Van Gundy: Well, I would say, first of all, especially if you're just average athletic ability, get out there and play...a lot.  Are you going to be a guy that is just so passionate about it that you're going to be out there all the time? Because if you're somebody who the only time you're on the court is when you've got a game or an AAU practice then you're probably not going to have the time to develop. And then I would also want to know how competitive that person is because, as you said, it is so competitive to try to make it that you can't be somebody who's even just an average competitor. You're going to have to be one of those ultra-competitive people who is driven to be the best. And when you encounter adversity, your competitiveness drives you to have the grit to overcome the losses, defeats, and things like that and continue to get better.  That's the rare person.

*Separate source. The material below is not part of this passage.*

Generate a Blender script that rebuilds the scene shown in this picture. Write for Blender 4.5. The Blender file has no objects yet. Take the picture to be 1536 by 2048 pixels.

And that's why only the rare person makes it to the NBA. There's only four-hundred fifty of those jobs in the world and a lot of great players out there. So it’s hard. It's hard to find people with that talent and then to find the people with that talent who have that kind of drive and competitiveness and grit to keep pushing ahead, that’s really really rare. That’s why I’m really proud of what NBA players have achieved. They have my great respect. It's a small club. And I think in every sport it's just very, very hard. And we're seeing that, as the basketball world gets better and bigger, the competition is coming from everywhere now. So you have a bigger and bigger pool of people competing for a small number of jobs. I think it's only going to get more intense.

No question about that, and the basketball played worldwide has improved so much that the pool of players has just increased.

SportsEdTV:  Stan, thank you for your time and insights. I hope we have a chance to get you on the court with Mark one day and do a few drills that we can put on our network.